John Charles Valley

September 30, 2015

(aka Seabrook Wilkinson)

The poet and scholar Seabrook Wilkinson died in his bed in Old Town Key West on September 30 after a long illness characterized by circulatory problems.

Seabrook, as he was known to his literary contacts and all his friends in Key West, was born John Charles Valley in Pickens, South Carolina, on July 14, 1950. As a way to honor his relation to South Carolina history, beginning in 1971, he took on other names from his ancestral lineage, eventually settling on Charles Pinckney Seabrook Wilkinson, and then finally just Seabrook Wilkinson, as his preferred pen name.

His scholarly career was distinguished.
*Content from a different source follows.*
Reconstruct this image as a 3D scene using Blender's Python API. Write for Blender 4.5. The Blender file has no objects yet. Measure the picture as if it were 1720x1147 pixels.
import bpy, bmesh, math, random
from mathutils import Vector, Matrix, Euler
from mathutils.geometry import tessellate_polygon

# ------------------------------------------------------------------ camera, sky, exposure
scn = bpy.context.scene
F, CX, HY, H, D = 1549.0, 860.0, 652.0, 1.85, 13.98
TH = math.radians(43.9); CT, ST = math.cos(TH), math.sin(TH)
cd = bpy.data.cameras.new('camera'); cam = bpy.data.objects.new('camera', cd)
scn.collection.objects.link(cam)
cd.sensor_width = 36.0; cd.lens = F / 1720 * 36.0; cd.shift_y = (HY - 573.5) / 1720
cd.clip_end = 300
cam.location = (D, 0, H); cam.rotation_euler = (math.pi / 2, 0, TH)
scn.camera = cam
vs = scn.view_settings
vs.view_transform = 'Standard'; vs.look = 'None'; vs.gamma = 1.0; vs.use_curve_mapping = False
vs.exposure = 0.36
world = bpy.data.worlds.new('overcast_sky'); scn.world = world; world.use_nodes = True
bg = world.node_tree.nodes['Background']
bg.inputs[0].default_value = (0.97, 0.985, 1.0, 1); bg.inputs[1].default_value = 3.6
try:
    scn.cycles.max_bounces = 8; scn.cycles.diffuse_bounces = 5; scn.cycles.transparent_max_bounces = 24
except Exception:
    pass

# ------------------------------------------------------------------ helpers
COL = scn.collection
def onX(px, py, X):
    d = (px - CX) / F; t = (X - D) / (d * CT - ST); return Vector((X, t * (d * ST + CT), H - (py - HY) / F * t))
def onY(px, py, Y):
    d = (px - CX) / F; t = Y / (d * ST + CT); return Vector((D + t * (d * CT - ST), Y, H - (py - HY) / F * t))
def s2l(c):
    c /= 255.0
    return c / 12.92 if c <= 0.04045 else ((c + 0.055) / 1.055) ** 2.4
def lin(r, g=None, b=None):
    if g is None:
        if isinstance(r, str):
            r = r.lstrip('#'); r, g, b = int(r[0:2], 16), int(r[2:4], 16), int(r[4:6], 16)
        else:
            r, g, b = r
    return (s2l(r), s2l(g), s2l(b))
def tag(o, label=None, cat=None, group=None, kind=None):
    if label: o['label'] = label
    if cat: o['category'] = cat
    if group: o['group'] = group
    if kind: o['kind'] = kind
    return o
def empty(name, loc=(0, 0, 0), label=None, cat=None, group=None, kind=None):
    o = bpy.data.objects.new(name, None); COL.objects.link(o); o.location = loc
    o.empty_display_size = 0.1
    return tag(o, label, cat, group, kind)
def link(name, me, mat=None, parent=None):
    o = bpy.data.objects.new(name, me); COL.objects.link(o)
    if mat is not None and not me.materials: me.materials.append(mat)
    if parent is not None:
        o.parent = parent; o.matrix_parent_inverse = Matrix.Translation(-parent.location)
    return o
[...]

He graduated from Harvard, Magna Cum Laude in Fine Arts, 1971, and from Oxford University with a Master of Arts, First Class, in Theology in 1973. From there he took a position in the English Department of Fettes College in Edinburgh, one of the finest public (that is, private) schools in Great Britain, and served for many years as head of the department. He had an outstanding reputation as an inspiring teacher and is credited with sending more of his students on to Oxford and Cambridge than any teacher at Fettes before him. He was also known as an excellent visual artist, with his personally designed and hand painted Christmas cards a valued series for family and friends. In 1992 he returned to South Carolina to do advanced graduate work in literature at the University of South Carolina. He taught briefly at the College of Charleston, but turned increasingly to writing, publishing reviews and essays for The Charleston Mercury and working on his first volume of poems.

Seabrook began visiting Key West in the mid 1990’s and moved there permanently in 2007, the year his first book of poems, A Local Habitation, was published in Charleston. He continued to refine his poetry, receiving a grant from the Florida Keys Council of the Arts to publish his second book, A Resident Alien: Key West Poems (2013). In the last months of his life he was working on a third volume of poems, expected to appear posthumously through Seastory Press.